The task: Up to and including the line that contains "for wd, o in", repeat each line of the data exactly, starting from the first.

______

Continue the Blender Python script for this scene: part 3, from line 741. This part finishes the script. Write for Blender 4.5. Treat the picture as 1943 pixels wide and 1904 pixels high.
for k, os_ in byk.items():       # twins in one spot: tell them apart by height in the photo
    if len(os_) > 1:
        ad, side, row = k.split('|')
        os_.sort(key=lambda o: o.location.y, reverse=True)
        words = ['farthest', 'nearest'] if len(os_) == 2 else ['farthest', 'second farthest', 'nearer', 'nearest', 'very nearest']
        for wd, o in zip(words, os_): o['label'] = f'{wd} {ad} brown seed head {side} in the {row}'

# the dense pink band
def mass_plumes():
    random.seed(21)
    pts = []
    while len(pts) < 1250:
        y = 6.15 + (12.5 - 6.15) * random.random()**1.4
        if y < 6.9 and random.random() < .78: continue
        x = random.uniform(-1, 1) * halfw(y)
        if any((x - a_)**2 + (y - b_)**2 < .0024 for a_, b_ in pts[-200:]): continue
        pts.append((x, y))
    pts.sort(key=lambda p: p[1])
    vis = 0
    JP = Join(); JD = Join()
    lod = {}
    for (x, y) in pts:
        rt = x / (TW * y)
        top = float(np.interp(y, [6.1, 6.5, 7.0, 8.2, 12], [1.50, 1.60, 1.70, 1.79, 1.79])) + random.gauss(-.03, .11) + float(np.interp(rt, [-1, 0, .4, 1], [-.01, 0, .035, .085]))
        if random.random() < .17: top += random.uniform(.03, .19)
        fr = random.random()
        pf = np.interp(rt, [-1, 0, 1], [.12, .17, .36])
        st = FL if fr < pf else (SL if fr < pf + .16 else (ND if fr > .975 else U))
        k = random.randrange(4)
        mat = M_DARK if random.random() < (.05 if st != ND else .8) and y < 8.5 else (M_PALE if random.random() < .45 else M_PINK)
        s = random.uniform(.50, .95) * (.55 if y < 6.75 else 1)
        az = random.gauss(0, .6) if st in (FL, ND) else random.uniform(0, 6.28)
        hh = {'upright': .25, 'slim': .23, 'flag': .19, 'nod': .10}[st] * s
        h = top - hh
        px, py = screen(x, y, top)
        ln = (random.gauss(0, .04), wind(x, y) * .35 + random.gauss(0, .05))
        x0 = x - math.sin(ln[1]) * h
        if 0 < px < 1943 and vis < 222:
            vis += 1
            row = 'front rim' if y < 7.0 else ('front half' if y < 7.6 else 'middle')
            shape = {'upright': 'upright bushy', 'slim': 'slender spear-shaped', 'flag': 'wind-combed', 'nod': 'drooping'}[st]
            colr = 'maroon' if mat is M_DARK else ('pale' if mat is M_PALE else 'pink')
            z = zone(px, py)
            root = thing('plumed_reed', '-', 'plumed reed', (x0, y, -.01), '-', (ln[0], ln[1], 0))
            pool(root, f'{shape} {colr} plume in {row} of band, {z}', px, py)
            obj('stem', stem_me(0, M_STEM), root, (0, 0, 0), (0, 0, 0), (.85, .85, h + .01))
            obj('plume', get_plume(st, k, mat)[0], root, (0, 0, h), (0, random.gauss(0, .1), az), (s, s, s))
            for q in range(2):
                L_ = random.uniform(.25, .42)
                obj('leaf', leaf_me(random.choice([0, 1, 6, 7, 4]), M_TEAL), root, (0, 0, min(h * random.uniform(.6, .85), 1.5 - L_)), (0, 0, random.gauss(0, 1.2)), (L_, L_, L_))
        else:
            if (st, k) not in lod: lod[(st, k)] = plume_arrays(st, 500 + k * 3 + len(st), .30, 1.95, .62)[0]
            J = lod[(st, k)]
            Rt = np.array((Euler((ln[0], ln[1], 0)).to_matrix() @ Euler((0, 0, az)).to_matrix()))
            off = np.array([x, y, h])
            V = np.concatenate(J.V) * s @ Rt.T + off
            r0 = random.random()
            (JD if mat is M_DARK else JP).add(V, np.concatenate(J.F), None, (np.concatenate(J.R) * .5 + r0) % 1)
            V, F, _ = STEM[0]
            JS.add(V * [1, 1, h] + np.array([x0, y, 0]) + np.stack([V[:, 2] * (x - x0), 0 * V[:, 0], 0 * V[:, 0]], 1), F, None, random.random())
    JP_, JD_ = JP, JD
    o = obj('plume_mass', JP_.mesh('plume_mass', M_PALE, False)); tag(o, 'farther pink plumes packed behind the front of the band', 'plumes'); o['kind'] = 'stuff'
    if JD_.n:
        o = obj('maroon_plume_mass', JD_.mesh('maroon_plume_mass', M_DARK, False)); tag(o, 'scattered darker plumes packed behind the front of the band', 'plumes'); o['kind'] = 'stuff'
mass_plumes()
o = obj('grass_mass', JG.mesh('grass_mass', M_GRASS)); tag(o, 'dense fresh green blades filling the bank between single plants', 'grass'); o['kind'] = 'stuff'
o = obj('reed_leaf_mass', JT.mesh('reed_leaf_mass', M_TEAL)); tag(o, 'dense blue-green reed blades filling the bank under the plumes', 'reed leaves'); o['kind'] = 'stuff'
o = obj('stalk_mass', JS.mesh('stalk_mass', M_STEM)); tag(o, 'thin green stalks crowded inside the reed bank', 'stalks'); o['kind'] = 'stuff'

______

Task output:
Continue the Blender Python script for this scene: part 3, from line 741. This part finishes the script. Write for Blender 4.5. Treat the picture as 1943 pixels wide and 1904 pixels high.
for k, os_ in byk.items():       # twins in one spot: tell them apart by height in the photo
    if len(os_) > 1:
        ad, side, row = k.split('|')
        os_.sort(key=lambda o: o.location.y, reverse=True)
        words = ['farthest', 'nearest'] if len(os_) == 2 else ['farthest', 'second farthest', 'nearer', 'nearest', 'very nearest']
        for wd, o in zip(words, os_): o['label'] = f'{wd} {ad} brown seed head {side} in the {row}'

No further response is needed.